We need to start planning for the future we want to have, not for the future we hope we will get if we remain oblivious. Our current modes of forecasting erase calls for VMT reduction and this is untenable. We need to highlight the gap between the future we are creating and the future we need to create.

On Bad Data Sources

"Free flow travel speeds...exceed the posted speed limit"
From a 2015 INRIX report and comment from City Observatory
A minor data point is the use of INRIX traffic ranking information. In the work plan are a couple of references to using INRIX data to analyze local traffic congestion, and it is important to understand that the INRIX data has a terrible autoist bias. It calculates "delay" based on a substantially fictive standard of "free flow." It counts lawful drivers who are obeying the posted speed limit as slow and congesting. Even if everybody on a road is driving the speed limit, IRNIX counts this as suboptimal and as "delay." That is BS.

More than this, the basic frame of "congestion" and its solution of "free flow" cannot coexist with a basic frame devoted to VMT reduction and GHG reduction. Each frame optimizes with different conditions and they are incompatible. The MPO should face this.

On Safety

With safety our data collection seems robust, but we don't act on it
About the safety piece there is less to say right at the moment. The problem doesn't seem to be that we have bad data or the wrong frame on data. We have count and basic conditions of deaths and serious injuries.

Memorial to Ronald Drolshagen in mid-January
State and Front at the Carousel
Killed in the crosswalk on December 4th
The problem is the next frame. We do not seem to be willing to make the next move, the structural move for much less driving because driving is dangerous and is the area's largest contributor to greenhouse gas emissions. Driving is bad for us!
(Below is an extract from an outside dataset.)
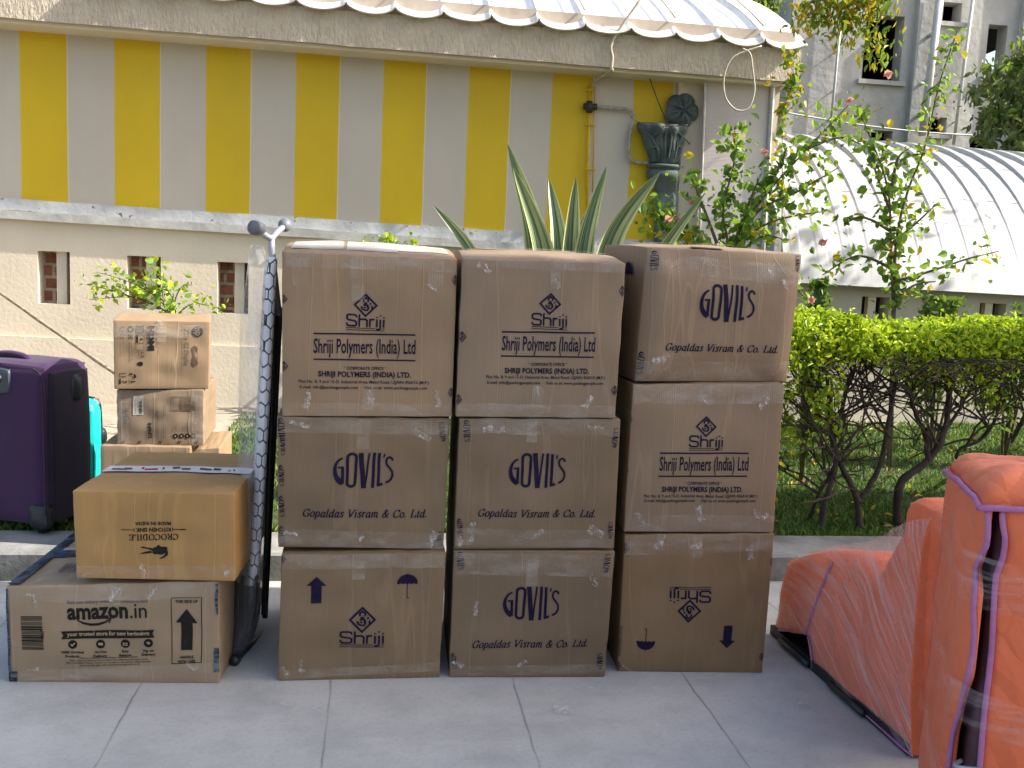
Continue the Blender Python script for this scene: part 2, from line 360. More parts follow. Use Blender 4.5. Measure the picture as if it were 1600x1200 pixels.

It kills us in many ways!

Look for the historic sign
next to the entry
The agenda and meeting packet can be downloaded here.

SKATS Policy Committee Committee meets Tuesday the 28th, at noon. SKATS is at 100 High St. SE, Suite 200, above Table Five 08 and Epilogue Kitchen.

1 comment:

Walker said...

Error bars are not enough to change behavior of a planning bureaucracy. What would be required is An administrative rule or statute that the body making a forecast cannot publish a forecast or rely on it until they do a retrospective analysis of past predictions and come up with their error tendencies, which would then be required to be included in any subsequent forecasts.

This is what sailors do when dead reckoning: keep track of where they think they are and where they think they’re going and then, whenever they get an accurate external fix, they compare the error between where they thought they were and where they actually turned out to be and they assume that they will continue to make those same errors at the same rates until the next fix is obtained. It forces the sailor to be conservative and avoids deluding yourself because you want the desired outcome to be something favorable so badly but you ignore your own tendency to make mistakes and predictions to give you what you think you desire.

Virtually every part of government makes predictions and produces a track record of performance against predicted results, so the same process can be used.

I know of no government that actually incorporates that knowledge into its conduct. But it’s especially appropriate in transportation planning, both for budget predictions and for traffic predictions that drive project decisions. If we required agencies to compute their own error rates and apply them to projects Such that they couldn’t produce lowball estimate of costs in order to win voter approval, they suddenly have a whole new interest in actually forecasting reality.